The ramifications of any sort of displacement are profound, not just for those directly affected, but also for host communities and countries. Overburdened infrastructures, socio-economic strains, and cultural tensions can arise, necessitating comprehensive strategies to foster harmony and integration. Yet the root causes of forced displacement can be remedied with a concerted focus by local players and international diplomacy.

Organizations like Refugees International play a crucial role in this arena, advocating for the rights and needs of the displaced, conducting on-the-ground assessments, and influencing policymakers to take informed actions. Their relentless work underscores the gravity of the situation and the urgency ofinternational cooperation. But they, too, are overwhelmed by the rapid expansion of the crisis.

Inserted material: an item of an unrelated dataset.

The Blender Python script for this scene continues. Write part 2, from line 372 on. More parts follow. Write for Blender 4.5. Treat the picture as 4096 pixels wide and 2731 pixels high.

International Humanitarian Law (IHL), with its core principles centered on the protection of civilians during conflicts, plays a pivotal role in this discourse. Yet, despite clear legal frameworks, compliance remains
inconsistent. This initiative emphasizes the importance of upholding and reinforcing these international standards.

It’s not just about recognizing the problem; it’s about active engagement. We urge governments, organizations, and individuals to prioritize the rights and needs of the forced displaced. Through collective efforts, informed policies, and sustained advocacy, we can shift the narrative from passive acknowledgment to proactive intervention.